-- BEGIN --
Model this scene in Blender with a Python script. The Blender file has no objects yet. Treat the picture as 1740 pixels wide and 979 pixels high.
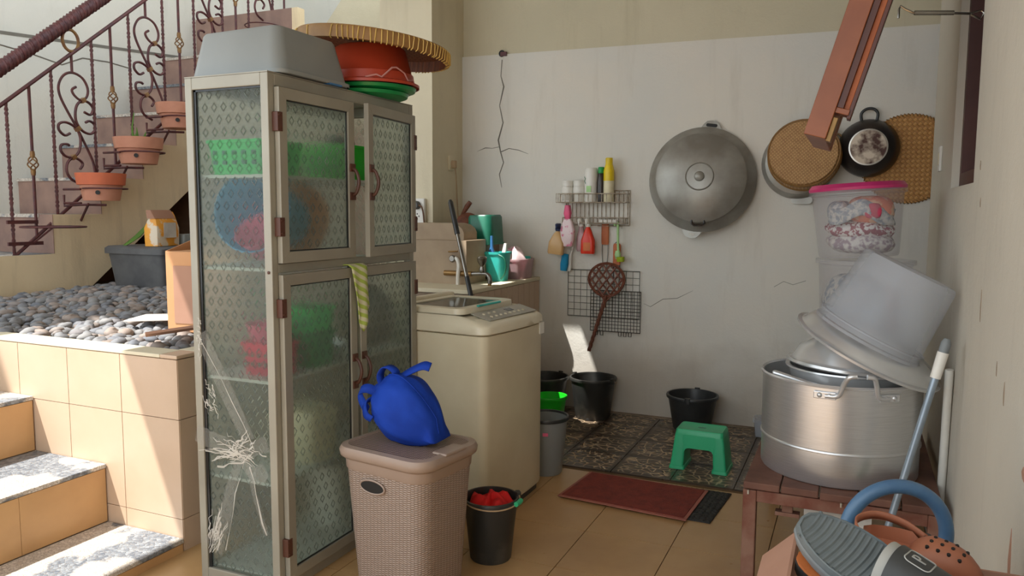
import bpy, math, random
from mathutils import Vector, Matrix, Euler
random.seed(7)
R = math.radians
PI = math.pi
scene = bpy.context.scene
COL = scene.collection

# ------------------------------------------------------------------ camera
CAM = (1.0934, -3.3276, 1.4812)
PITCH, ROLL, YAW, FPX = 0.098925, 0.004901, -0.4165, 1320.13
cd = bpy.data.cameras.new('camera'); cam = bpy.data.objects.new('camera', cd); COL.objects.link(cam)
_f = Vector((math.sin(YAW)*math.cos(PITCH), math.cos(YAW)*math.cos(PITCH), -math.sin(PITCH)))
_r = Vector((math.cos(YAW), -math.sin(YAW), 0)); _u = _r.cross(_f)
_r2 = _r*math.cos(ROLL)+_u*math.sin(ROLL); _u2 = -_r*math.sin(ROLL)+_u*math.cos(ROLL)
cam.matrix_world = Matrix(((_r2.x, _u2.x, -_f.x, CAM[0]), (_r2.y, _u2.y, -_f.y, CAM[1]), (_r2.z, _u2.z, -_f.z, CAM[2]), (0, 0, 0, 1)))
cd.sensor_fit = 'HORIZONTAL'; cd.sensor_width = 36.0; cd.lens = 36.0*FPX/1740.0
cd.clip_start = 0.02; cd.clip_end = 100
scene.camera = cam

# ------------------------------------------------------------------ world, sun, exposure
world = bpy.data.worlds.new('World'); scene.world = world; world.use_nodes = True
bg = world.node_tree.nodes['Background']; bg.inputs[0].default_value = (0.88, 0.95, 1.0, 1); bg.inputs[1].default_value = 2.1
SUN_DIR = Vector((0.385, 0.40, -1.0)).normalized()
sd = bpy.data.lights.new('sun', 'SUN'); sd.energy = 8.5; sd.angle = R(0.53); sd.color = (1.0, 0.965, 0.91)
sun = bpy.data.objects.new('sun', sd); COL.objects.link(sun); sun.location = (-4, -4, 8)
sun.rotation_euler = SUN_DIR.to_track_quat('-Z', 'Y').to_euler()
vs = scene.view_settings
vs.view_transform = 'Standard'; vs.look = 'None'; vs.exposure = 0.18; vs.gamma = 1.0; vs.use_curve_mapping = False
scene.cycles.max_bounces = 12; scene.cycles.transmission_bounces = 10; scene.cycles.transparent_max_bounces = 12
scene.cycles.diffuse_bounces = 5
scene.cycles.sample_clamp_indirect = 6.0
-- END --
- BRIEF
Repeat, exactly and in full, each line from the start of the data to the line that contains "COL = scene.collection". Pictures do not go in.

- WRITTEN ANSWER
Model this scene in Blender with a Python script. The Blender file has no objects yet. Treat the picture as 1740 pixels wide and 979 pixels high.
import bpy, math, random
from mathutils import Vector, Matrix, Euler
random.seed(7)
R = math.radians
PI = math.pi
scene = bpy.context.scene
COL = scene.collection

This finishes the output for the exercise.